## PROBLEM TO WORK ON
Reproduce all of the listing below without alteration.

━━━ PROVIDED MATERIAL ━━━

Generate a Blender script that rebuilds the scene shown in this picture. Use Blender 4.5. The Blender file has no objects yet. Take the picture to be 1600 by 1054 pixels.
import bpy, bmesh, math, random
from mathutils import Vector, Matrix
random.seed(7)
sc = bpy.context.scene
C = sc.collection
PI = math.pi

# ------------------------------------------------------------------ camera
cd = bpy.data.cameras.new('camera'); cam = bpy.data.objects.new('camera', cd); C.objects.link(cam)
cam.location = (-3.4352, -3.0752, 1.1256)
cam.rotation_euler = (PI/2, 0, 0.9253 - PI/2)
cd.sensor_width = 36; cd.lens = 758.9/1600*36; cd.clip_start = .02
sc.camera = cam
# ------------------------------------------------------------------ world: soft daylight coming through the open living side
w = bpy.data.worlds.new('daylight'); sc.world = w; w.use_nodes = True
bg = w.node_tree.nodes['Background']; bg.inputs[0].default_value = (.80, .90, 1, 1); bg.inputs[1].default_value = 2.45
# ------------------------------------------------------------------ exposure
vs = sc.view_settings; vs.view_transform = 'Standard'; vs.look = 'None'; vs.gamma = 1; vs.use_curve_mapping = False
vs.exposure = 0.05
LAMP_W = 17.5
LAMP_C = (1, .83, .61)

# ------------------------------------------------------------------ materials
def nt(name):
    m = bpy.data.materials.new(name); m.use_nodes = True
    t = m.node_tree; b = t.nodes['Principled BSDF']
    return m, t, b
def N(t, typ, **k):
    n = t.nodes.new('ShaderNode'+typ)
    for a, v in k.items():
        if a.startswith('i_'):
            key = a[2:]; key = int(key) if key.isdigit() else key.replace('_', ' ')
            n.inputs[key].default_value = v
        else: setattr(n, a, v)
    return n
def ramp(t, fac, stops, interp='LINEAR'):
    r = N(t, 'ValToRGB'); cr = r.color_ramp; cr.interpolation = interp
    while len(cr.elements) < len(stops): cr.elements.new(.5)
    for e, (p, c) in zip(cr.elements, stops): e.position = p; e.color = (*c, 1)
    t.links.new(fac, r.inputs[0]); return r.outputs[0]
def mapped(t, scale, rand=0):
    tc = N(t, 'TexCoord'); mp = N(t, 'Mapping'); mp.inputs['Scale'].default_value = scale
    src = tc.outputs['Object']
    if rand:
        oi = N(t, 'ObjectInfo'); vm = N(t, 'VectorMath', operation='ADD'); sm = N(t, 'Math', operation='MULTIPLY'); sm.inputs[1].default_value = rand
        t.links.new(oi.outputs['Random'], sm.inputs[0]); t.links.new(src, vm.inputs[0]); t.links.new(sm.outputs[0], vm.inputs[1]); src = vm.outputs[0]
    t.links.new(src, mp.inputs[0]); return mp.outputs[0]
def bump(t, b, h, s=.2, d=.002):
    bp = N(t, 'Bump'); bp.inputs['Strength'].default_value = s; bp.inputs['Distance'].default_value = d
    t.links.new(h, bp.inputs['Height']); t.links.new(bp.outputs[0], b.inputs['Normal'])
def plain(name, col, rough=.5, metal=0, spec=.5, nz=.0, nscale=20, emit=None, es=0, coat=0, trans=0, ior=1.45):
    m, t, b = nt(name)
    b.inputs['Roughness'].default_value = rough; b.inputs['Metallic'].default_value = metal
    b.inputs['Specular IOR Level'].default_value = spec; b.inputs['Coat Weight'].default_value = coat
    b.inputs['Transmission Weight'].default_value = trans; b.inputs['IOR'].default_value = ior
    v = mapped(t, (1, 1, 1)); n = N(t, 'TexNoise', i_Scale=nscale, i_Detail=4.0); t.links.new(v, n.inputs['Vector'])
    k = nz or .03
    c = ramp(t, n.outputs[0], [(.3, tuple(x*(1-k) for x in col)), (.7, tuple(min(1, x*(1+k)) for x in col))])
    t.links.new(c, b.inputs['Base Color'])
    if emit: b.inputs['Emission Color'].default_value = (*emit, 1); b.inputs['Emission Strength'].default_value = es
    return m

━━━

## SOLUTION TO THE EXERCISE
Generate a Blender script that rebuilds the scene shown in this picture. Use Blender 4.5. The Blender file has no objects yet. Take the picture to be 1600 by 1054 pixels.
import bpy, bmesh, math, random
from mathutils import Vector, Matrix
random.seed(7)
sc = bpy.context.scene
C = sc.collection
PI = math.pi

# ------------------------------------------------------------------ camera
cd = bpy.data.cameras.new('camera'); cam = bpy.data.objects.new('camera', cd); C.objects.link(cam)
cam.location = (-3.4352, -3.0752, 1.1256)
cam.rotation_euler = (PI/2, 0, 0.9253 - PI/2)
cd.sensor_width = 36; cd.lens = 758.9/1600*36; cd.clip_start = .02
sc.camera = cam
# ------------------------------------------------------------------ world: soft daylight coming through the open living side
w = bpy.data.worlds.new('daylight'); sc.world = w; w.use_nodes = True
bg = w.node_tree.nodes['Background']; bg.inputs[0].default_value = (.80, .90, 1, 1); bg.inputs[1].default_value = 2.45
# ------------------------------------------------------------------ exposure
vs = sc.view_settings; vs.view_transform = 'Standard'; vs.look = 'None'; vs.gamma = 1; vs.use_curve_mapping = False
vs.exposure = 0.05
LAMP_W = 17.5
LAMP_C = (1, .83, .61)

# ------------------------------------------------------------------ materials
def nt(name):
    m = bpy.data.materials.new(name); m.use_nodes = True
    t = m.node_tree; b = t.nodes['Principled BSDF']
    return m, t, b
def N(t, typ, **k):
    n = t.nodes.new('ShaderNode'+typ)
    for a, v in k.items():
        if a.startswith('i_'):
            key = a[2:]; key = int(key) if key.isdigit() else key.replace('_', ' ')
            n.inputs[key].default_value = v
        else: setattr(n, a, v)
    return n
def ramp(t, fac, stops, interp='LINEAR'):
    r = N(t, 'ValToRGB'); cr = r.color_ramp; cr.interpolation = interp
    while len(cr.elements) < len(stops): cr.elements.new(.5)
    for e, (p, c) in zip(cr.elements, stops): e.position = p; e.color = (*c, 1)
    t.links.new(fac, r.inputs[0]); return r.outputs[0]
def mapped(t, scale, rand=0):
    tc = N(t, 'TexCoord'); mp = N(t, 'Mapping'); mp.inputs['Scale'].default_value = scale
    src = tc.outputs['Object']
    if rand:
        oi = N(t, 'ObjectInfo'); vm = N(t, 'VectorMath', operation='ADD'); sm = N(t, 'Math', operation='MULTIPLY'); sm.inputs[1].default_value = rand
        t.links.new(oi.outputs['Random'], sm.inputs[0]); t.links.new(src, vm.inputs[0]); t.links.new(sm.outputs[0], vm.inputs[1]); src = vm.outputs[0]
    t.links.new(src, mp.inputs[0]); return mp.outputs[0]
def bump(t, b, h, s=.2, d=.002):
    bp = N(t, 'Bump'); bp.inputs['Strength'].default_value = s; bp.inputs['Distance'].default_value = d
    t.links.new(h, bp.inputs['Height']); t.links.new(bp.outputs[0], b.inputs['Normal'])
def plain(name, col, rough=.5, metal=0, spec=.5, nz=.0, nscale=20, emit=None, es=0, coat=0, trans=0, ior=1.45):
    m, t, b = nt(name)
    b.inputs['Roughness'].default_value = rough; b.inputs['Metallic'].default_value = metal
    b.inputs['Specular IOR Level'].default_value = spec; b.inputs['Coat Weight'].default_value = coat
    b.inputs['Transmission Weight'].default_value = trans; b.inputs['IOR'].default_value = ior
    v = mapped(t, (1, 1, 1)); n = N(t, 'TexNoise', i_Scale=nscale, i_Detail=4.0); t.links.new(v, n.inputs['Vector'])
    k = nz or .03
    c = ramp(t, n.outputs[0], [(.3, tuple(x*(1-k) for x in col)), (.7, tuple(min(1, x*(1+k)) for x in col))])
    t.links.new(c, b.inputs['Base Color'])
    if emit: b.inputs['Emission Color'].default_value = (*emit, 1); b.inputs['Emission Strength'].default_value = es
    return m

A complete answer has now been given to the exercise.